Ivanka Trump, Sid Rosenberg, Erik Prince, Raymond Ibrahim, Jeh Johnson, Kevin McAleenan and countless others “disinvited” to speak on college campuses.
Wonder where today’s “cancel culture” comes from? It comes from college campuses, fueled by young people and abetted by an older generation that has not had the courage to say no.
This is how the slide toward totalitarianism begins.
Silencing the opposition is essential to creating “legitimacy” for despots like Vladimir Putin or Kim Jong Un; if political opponents have no voice, people will assume they don’t exist.
We’re not there yet, but we’re on our way.
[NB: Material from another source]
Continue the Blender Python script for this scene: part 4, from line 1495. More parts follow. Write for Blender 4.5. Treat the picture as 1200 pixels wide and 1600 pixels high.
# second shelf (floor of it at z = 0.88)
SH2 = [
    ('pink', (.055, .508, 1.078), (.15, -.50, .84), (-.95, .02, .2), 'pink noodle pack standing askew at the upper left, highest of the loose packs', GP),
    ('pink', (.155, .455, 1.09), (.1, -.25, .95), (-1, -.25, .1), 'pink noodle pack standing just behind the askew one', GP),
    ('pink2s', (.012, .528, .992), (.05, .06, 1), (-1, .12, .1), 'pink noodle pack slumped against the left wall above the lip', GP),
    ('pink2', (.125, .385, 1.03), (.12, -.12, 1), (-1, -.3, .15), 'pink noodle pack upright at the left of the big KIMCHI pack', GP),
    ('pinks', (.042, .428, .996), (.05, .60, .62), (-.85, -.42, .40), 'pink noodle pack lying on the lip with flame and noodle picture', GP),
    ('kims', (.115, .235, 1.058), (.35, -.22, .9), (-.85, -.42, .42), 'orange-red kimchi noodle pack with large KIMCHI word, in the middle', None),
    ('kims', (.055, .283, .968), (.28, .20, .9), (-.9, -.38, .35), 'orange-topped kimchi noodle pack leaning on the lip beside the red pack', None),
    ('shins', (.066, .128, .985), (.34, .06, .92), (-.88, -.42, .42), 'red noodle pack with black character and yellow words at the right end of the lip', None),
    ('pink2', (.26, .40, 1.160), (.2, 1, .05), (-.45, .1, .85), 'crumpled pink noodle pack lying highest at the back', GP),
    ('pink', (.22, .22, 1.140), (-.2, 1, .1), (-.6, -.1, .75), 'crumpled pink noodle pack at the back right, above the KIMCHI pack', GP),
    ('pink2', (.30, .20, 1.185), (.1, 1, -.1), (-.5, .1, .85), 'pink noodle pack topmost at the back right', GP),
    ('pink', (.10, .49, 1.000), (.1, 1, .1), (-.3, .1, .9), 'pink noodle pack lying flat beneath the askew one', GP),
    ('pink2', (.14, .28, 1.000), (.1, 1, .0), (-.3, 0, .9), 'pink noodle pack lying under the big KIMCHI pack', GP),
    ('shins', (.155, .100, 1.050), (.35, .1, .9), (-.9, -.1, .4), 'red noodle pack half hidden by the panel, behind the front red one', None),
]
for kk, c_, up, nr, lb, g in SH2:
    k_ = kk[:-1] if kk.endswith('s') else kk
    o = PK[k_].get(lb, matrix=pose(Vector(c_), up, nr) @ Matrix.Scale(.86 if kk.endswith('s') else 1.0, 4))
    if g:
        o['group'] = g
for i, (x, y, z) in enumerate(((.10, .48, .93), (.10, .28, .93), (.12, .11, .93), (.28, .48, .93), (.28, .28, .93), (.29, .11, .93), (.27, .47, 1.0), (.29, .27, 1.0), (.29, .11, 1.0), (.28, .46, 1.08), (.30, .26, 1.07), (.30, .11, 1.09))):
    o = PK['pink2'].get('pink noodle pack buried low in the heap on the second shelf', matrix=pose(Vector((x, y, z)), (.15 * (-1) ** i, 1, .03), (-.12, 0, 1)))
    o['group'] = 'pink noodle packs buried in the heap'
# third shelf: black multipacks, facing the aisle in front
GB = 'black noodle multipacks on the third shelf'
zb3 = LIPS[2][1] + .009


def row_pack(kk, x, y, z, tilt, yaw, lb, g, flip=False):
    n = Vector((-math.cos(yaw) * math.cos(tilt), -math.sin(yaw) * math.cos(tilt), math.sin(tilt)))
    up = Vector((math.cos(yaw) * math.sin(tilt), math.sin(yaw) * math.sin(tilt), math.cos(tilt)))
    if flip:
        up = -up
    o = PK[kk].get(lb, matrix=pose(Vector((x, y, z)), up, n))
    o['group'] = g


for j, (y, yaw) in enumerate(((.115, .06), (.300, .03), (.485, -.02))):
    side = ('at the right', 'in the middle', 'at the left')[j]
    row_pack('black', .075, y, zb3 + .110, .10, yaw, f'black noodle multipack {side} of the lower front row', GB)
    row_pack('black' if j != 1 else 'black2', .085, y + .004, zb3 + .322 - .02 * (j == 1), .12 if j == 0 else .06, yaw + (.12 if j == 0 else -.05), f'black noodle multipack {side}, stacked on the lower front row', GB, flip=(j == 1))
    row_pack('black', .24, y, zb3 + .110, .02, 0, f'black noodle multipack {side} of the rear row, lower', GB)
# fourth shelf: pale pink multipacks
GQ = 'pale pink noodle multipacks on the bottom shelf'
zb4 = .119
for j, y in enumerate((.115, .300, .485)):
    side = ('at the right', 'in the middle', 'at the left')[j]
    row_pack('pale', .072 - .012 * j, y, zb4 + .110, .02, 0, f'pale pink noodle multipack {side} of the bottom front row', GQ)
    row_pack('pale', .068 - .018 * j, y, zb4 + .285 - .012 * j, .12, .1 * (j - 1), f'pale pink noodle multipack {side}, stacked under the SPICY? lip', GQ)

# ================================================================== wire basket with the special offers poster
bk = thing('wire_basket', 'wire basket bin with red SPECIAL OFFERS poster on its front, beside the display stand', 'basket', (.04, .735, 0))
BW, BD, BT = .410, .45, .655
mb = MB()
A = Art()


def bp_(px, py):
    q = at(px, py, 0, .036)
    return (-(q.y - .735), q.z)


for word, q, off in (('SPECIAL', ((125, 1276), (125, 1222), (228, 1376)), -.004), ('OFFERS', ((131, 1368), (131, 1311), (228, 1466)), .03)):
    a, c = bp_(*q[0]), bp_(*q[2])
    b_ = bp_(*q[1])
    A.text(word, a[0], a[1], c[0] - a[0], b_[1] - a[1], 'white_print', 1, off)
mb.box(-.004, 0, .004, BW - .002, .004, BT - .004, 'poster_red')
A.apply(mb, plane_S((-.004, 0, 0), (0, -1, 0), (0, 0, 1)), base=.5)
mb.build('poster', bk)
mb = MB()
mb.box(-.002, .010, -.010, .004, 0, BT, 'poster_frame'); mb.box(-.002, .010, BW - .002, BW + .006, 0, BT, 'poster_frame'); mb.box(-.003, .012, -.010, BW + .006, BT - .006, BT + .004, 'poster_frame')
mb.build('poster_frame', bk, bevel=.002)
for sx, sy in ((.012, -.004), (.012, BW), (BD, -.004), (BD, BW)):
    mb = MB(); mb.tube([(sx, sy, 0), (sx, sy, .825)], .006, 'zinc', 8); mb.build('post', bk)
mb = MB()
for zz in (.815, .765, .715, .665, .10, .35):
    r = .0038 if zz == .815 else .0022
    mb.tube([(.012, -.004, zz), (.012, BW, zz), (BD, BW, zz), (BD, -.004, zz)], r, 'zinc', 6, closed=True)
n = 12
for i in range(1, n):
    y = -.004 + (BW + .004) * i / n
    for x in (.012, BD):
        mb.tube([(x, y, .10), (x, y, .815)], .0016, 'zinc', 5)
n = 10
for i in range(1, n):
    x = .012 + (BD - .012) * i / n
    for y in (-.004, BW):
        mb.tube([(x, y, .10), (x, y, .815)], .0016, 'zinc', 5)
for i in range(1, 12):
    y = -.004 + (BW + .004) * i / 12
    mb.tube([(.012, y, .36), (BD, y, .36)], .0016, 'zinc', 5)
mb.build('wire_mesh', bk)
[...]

Over the past several decades, our schools have become incubators for the progressive Left. Liberal professors have taught millennials and younger generations that our country was founded on a lie and that our free enterprise system is “rigged”; just as damaging, they have ignored the great achievements of this nation – achievements like the liberation of Europe from Nazism that we used to celebrate.
This is not new, but now another, more alarming, trend has emerged.
More destructive than the liberal curriculums of our schools has been the growing intolerance on campuses, and the tendency to put the kids in charge. As Robert Zimmer, the president of the University of Chicago, wrote in 2016:
“Invited speakers are disinvited because a segment of a university community deems them offensive…. Demands are made to eliminate readings that might make some students uncomfortable. Individuals are forced to apologize for expressing views that conflict with prevailing perceptions.”
Most disturbing, as he points out: “In many cases, these efforts have been supported by university administrators.”
A poll in 2018 showed that a majority of students (56 percent) supported freedom of speech, but shockingly also said that “promoting a diverse and inclusive society” was more important than the First Amendment. Imagine.